FWIW, to me it seems more like you’re claiming that you can prove some theorem but are not willing to share the proof.

Anyway, let’s say that we agree that religion is no basis for a moral code. Why? Well, because it’s completely arbitrary. Why should we care what religion has to say about anything? It’s all “whims, prejudice and historical accidents”. (Nice turn of phrase). Okay, so that suggests that we’re going to replace religion with something that isn’t. Fine so far.

And what are we going to replace religion with? We’re going to replace it with another completely arbitrary set of beliefs. That you find these beliefs more congenial and sympathetic does not equate to their being any less arbitrary. It just means that you’re a man of your time.

“Whims, prejudice and historical accidents”—that’s the same source of all morality, for everybody, forever.
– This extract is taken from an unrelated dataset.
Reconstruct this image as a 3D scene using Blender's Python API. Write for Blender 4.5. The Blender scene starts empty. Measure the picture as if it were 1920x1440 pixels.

We are no different to our ancestors in that respect, though a great many people like to imagine otherwise. (Pretending that we’re at the apex of history is what keeps the modern world spinning, in my view).
 

Mr. Tea

Let's Talk About Ceps
It just means that you’re a man of your time.

Well fair enough. I can't really argue against your accusations of arbitrariness, but isn't it better to run a 21st-century society along arbitrary moral lines that are appropriate to the 21st century, rather than along arbitrary moral lines that are appropriate to the Bronze Age?